Senior Sophisters do a dissertation, and two Special Subject essays assessed by an essay and an examination.

  1. For Senior Sophisters only: get your title approved

    Your dissertation will be an independent piece of work, prepared to a professional standard. In choosing your subject, you have to strike a careful balance and find a topic which is substantial but also manageable, because we will expect you to cover it in depth, using a good range of both primary and secondary sources (original texts and critical materials).

    In consultation with your supervisor, you should start out with a wide area of interest, write a preliminary outline of your approach, then narrow it down to a topic where you know that you can find and evaluate the relevant primary and secondary sources.

    The dissertation title must be approved by the end of the Junior Sophister year. Your first sketch and bibliography need to be ready early in the Michaelmas Term of your final year, and we will need to see a first complete draft by 30 November. Keep in close contact with your dissertation supervisor and with the coordinator of Senior Sophister Italian, Roberto Bertoni.

    A good technique in selecting a topic is to choose a genre (e.g. poetry, novel, theatre) and a period (e.g. medieval, Renaissance, Romantic) which appeal to you, and then narrow down these broad categories until you find a topic or set of works which you feel you can handle effectively. The genre and period chosen should not duplicate other topics in your degree course.

  2. For all students: focus your research

    Once you have located the books and articles you are going to use, your "research" consists in reading them intelligently, with a specific set of questions or hypotheses in mind. The questions will tend to change as you consider the evidence, and you have to keep thinking of how your final "argument", or chain of description and reasoning, is going to account for the materials which you are examining. You should write a rough outline (just headings will do) at the beginning of your research, and update it from time to time. You might sketch a map of your argument, tacking on new points as they occur to you.

    A basic technique is to keep a record of everything you read, on index cards. List books and articles in exactly the form that you will use in your bibliography: author, title, source, publisher, place, date, page numbers, as applicable. Keep your cards in alphabetical order. You should note down page references of passages that you might want to quote in your final draft. It is very important to attribute all statements and ideas correctly to their originators.

    The "material" or "evidence" that you examine is only half the story.
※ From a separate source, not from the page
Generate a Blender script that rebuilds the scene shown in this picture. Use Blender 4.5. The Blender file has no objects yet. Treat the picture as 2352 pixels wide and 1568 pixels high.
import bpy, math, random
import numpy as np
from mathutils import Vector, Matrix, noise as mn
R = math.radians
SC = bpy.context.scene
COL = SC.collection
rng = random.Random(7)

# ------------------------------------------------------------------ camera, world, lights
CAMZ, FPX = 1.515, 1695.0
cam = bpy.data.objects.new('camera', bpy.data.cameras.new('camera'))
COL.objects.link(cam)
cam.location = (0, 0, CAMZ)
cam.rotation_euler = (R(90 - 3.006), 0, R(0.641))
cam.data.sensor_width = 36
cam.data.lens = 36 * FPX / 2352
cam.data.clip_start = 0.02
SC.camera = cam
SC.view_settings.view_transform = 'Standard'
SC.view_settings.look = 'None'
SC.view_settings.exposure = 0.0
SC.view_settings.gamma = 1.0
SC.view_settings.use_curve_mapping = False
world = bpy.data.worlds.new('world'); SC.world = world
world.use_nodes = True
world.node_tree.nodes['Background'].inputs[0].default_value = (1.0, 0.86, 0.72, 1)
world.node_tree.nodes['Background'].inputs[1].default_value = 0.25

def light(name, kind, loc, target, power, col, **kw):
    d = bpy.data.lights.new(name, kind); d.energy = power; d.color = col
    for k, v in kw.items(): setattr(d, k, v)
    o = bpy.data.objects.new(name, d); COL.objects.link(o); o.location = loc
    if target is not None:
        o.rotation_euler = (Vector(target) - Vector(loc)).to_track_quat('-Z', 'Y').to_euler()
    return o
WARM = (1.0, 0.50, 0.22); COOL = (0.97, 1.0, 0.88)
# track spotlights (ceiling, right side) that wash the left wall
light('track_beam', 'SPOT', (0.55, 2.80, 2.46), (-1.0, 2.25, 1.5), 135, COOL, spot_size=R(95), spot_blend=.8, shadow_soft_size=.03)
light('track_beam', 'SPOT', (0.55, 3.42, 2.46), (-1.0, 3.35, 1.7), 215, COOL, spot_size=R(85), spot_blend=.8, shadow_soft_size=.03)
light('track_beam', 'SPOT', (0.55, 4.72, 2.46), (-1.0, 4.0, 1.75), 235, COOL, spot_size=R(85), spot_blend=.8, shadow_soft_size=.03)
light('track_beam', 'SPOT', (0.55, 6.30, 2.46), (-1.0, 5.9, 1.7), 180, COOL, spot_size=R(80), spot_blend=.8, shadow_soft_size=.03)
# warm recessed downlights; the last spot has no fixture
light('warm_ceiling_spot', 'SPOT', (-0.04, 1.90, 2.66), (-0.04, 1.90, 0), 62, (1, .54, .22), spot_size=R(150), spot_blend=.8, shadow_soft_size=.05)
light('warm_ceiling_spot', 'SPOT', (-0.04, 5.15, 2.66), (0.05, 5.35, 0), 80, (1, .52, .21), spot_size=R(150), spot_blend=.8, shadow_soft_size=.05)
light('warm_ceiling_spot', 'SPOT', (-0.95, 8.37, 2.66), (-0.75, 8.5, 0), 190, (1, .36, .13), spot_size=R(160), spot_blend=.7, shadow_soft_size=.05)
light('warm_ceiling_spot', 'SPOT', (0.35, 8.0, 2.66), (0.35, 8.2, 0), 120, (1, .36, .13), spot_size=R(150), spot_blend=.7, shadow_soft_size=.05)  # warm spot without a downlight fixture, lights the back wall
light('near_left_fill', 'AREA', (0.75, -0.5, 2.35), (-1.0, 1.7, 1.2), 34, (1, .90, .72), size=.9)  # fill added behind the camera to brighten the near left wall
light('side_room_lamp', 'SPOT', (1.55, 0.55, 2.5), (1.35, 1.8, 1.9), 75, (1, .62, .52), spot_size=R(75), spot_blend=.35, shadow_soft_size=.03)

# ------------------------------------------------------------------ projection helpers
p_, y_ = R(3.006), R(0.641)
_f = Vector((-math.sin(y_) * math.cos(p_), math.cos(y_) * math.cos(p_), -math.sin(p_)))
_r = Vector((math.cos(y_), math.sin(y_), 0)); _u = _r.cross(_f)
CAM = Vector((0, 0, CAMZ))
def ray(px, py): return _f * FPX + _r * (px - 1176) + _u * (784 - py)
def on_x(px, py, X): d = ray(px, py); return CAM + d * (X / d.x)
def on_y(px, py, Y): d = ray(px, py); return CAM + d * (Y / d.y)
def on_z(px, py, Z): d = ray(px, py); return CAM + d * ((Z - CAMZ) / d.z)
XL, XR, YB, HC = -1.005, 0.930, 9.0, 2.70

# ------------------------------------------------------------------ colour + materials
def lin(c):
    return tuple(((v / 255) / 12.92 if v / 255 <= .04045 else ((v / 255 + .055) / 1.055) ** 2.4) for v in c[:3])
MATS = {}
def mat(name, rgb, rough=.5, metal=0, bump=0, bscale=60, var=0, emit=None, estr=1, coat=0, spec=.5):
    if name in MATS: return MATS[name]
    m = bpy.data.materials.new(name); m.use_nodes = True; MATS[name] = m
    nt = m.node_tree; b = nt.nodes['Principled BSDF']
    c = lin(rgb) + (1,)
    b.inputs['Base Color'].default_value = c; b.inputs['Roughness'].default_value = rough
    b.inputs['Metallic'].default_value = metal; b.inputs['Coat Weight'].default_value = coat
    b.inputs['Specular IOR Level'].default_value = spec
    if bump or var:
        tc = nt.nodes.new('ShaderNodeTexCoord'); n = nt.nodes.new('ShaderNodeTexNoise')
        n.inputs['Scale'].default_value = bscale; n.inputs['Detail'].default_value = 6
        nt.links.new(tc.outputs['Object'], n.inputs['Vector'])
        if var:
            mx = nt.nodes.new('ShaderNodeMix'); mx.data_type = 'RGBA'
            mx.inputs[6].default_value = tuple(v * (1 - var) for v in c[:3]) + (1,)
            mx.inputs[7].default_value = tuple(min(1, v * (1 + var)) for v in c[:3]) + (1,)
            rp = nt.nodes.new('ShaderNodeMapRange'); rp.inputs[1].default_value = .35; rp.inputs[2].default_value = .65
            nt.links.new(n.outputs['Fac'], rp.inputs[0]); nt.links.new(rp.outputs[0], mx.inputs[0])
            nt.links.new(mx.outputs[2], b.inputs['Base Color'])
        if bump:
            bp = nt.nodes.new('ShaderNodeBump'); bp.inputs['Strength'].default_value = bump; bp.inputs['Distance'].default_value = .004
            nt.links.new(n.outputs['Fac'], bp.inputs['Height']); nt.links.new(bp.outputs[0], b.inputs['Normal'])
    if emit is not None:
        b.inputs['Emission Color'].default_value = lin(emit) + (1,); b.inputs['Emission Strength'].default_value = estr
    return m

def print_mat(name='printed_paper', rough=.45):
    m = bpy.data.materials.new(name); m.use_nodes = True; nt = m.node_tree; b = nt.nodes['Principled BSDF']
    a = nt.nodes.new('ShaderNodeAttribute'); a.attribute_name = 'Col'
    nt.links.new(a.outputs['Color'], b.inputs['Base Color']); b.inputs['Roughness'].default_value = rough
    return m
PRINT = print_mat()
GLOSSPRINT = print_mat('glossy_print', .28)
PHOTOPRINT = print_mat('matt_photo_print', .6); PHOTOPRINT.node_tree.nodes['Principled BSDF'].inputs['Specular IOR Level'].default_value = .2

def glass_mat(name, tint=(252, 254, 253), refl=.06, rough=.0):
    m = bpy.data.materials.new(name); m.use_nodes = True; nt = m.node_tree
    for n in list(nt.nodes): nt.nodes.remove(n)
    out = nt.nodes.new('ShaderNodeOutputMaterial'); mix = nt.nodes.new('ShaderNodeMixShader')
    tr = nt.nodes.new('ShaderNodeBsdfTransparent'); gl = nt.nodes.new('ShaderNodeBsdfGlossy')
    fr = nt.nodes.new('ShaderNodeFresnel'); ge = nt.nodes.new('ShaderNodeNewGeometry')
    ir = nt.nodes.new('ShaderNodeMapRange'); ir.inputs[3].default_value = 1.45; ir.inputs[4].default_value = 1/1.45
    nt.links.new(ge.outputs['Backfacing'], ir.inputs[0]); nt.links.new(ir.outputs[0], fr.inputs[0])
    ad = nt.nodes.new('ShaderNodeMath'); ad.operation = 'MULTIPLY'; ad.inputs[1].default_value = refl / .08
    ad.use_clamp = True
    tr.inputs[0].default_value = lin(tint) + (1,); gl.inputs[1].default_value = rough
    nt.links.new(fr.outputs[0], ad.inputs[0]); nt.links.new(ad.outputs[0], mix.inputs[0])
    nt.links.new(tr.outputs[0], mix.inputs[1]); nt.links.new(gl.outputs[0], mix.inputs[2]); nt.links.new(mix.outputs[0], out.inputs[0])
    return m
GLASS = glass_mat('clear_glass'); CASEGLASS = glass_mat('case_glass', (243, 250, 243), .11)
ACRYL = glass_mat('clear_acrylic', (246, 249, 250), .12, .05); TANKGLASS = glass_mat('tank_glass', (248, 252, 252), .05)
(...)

Equally important is the method or standpoint which you adopt. You must be clear on the implications of your approach. Remember that the validity of any piece of research, whether in the arts, or the sciences, or in any social setting, lies in the claim that this method, applied to that material, will yield those results, regardless of who carries out the experiment. In other words, your findings are not something purely personal, based on your own taste and sensibility, but are also an impersonal contribution to the general understanding of your subject.

  3. Submit your drafts on time

    The first draft of a Senior Sophister dissertation must be submitted to the Department by Week 11 of the Michaelmas Term. The final version, properly typed and corrected in every detail, must be submitted by the first week of the Hilary teaching term. For an option essay, you would be well advised to discussed your outline early on, and show a draft seeral weeks before the final submission date. You should allow at least a week for the final process of typing and re-typing the text, including notes and bibliography. If you're not doing the word-processing yourself, remember that even a good typist will tend to make serious mistakes when working with a foreign language subject, and those mistakes become your responsibility when you submit your work.

  4. Professional standards

    The organisation and presentation of your work are extremely important. One of the skills which a graduate must possess is the ability to present a coherent, concise and accurate account of a given topic. People will expect you to be able to think and write logically, and your essay or dissertation is a good training-ground for that skill.

    Your work will be judged not only on the quality of your critical perceptions, but also on the organisation of your argument. That includes the ability to draw on existing published sources, to synthesise their findings and add your own. The proper use and acknowledgement of critical material is therefore essential. You must remember who said what, and quote accurately, in well-chosen passages neatly edited into your argument. Each critical borrowing must be noted, by author, work and page. The conventions of presentation are set out in the MHRA Style Book, available from the Italian Department office, and these must be followed. Needless to say, careful proof-reading of your final submission is essential, as gross mistakes (e.g. "it's" used as the genitive of "it"), bad punctuation (e.g. commas used where semicolons are appropriate), ungrammatical sentences (e.g. plural subject with singular verb), or the inaccurate transcription of quotations are all unacceptable. Sentences and paragraphs should be structured to convey specific points effectively, and this too must be checked in your final revision.

    Please note that you can drop up to an entire class in your result (e.g. II 2+ falling to III+) for poor presentation of your work. It really is worth taking the extra trouble.

Remember to follow the MHRA Style Guide when presenting extended assignments at sophister level.